Acontece que foi em Oliveira dos Brejinhos que pela primeira e última vez eu montei num cavalo.
Cavalo, cavalo, assim, cavalo, não dá nem para dizer que era. Não vamos promover o bicho de categoria. Algo, talvez, como um burro turbinado. Ou, se assim preferir, um legítimo pangaré. Era uma estradinha de terra como todas as outras, plantação de um lado, plantação do outro, nenhuma brotando nada. Respirava-se o ar empoeirado do sertão, debaixo de um sol de rachar. Todos teriam sua vez.
Mas bicho sente o cheiro do medo. Talvez por conta de algum sólido (ou líquido) que é expelido não intencionalmente. Se saía ou escorria não sei dizer, mas na minha cara de bigodinho de abestalhado estava estampada a feição da borrada inevitável. Minha gente, em verdade vos digo: tranquei que não passava nada. O bicho ainda assim sentiu o cheiro e pensou “é ele.” O bicho pongou no cavalo, virou para mim e me mandou subir junto.
Éramos 3 os animais: o cavalo, o gigantesco filé de borboleta agarrado atrás e o bicho que comandaria a rédea. Começou devagarinho. E eu pensando, “nossa, tá tranquilo, tá favorável.” Foi do nada, num piscar de olhos, sem eira nem beira, sem ter nem porquê, sem aviso ou aceno, o sacripanta cravou o chicote no lombo do cavalo, que respondeu instantaneamente, saindo em disparada, numa velocidade estonteante (alô, Caetano!).
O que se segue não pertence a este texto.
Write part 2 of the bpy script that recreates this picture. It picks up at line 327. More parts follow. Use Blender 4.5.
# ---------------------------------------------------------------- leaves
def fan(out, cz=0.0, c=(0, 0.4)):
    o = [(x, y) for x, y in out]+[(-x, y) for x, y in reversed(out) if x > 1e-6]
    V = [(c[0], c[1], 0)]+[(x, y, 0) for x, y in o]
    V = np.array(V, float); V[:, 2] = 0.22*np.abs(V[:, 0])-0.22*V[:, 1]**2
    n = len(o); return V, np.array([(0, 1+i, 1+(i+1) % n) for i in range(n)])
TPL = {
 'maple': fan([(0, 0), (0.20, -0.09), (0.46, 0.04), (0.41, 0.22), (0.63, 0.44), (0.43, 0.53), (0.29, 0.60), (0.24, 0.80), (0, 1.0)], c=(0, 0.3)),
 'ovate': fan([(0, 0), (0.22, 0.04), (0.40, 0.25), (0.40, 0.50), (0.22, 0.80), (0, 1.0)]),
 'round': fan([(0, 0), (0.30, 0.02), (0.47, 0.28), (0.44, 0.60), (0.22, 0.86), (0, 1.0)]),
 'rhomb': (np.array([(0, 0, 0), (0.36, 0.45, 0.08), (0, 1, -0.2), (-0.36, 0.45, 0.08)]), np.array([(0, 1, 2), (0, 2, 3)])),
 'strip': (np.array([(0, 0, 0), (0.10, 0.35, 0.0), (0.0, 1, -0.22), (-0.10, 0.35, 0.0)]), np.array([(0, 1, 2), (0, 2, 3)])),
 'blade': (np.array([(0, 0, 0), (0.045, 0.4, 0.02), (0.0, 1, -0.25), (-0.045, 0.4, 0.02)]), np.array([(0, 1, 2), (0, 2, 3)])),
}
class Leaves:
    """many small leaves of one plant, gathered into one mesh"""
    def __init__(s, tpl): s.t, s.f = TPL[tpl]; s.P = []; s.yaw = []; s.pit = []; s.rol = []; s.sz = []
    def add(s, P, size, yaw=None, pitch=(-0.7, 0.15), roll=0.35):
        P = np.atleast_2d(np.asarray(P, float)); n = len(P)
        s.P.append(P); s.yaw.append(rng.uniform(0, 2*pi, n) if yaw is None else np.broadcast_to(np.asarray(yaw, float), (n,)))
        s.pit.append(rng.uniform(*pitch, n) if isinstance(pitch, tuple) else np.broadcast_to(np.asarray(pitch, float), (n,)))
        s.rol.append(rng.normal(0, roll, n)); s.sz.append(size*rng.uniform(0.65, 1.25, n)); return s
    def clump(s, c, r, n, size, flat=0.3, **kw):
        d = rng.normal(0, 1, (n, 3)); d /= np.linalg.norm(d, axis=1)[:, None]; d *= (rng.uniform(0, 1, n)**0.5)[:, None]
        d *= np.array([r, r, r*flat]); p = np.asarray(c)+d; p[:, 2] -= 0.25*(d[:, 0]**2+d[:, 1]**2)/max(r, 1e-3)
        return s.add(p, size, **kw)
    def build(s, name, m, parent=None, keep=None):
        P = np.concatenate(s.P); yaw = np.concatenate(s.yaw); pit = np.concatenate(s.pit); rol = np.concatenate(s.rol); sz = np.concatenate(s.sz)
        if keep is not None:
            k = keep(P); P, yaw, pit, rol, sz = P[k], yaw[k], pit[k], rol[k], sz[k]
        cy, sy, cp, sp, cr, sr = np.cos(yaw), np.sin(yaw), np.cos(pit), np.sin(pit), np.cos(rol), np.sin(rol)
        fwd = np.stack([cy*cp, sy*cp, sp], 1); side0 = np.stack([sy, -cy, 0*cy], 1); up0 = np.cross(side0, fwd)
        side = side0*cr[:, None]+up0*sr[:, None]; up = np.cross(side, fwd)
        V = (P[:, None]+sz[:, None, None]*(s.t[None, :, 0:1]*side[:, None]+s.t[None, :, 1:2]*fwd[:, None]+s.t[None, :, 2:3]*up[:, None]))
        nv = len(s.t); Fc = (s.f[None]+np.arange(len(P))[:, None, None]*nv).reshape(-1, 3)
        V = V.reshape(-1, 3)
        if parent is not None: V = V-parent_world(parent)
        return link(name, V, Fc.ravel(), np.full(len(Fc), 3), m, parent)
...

Nem gritar eu podia, coração tampava a boca, quase pulando para fora. Agarrei no lombo do bicho miserável com todas as minhas forças, e no aperto da vida que que acabaria encontrei religião.
Quando paramos de volta no grupo, eu era a cara do desconsolo, da injúria, da vergonha. Verifiquei onde deveria, para garantir o que me restava de honra. O povo ria de mim se refestelando, sem constrangimento, apontando o dedo.
Voltamos para o hotel. Logo mais o almoço seria servido. Imaginava eu que, imbuída de pena e conforto, Márcia autorizaria que eu tomasse tantos refrigerantes quanto eu quisesse. Qual o quê… “Mas só um, viu?” Apressou-se em dizer ela pouco antes de irmos nos servir.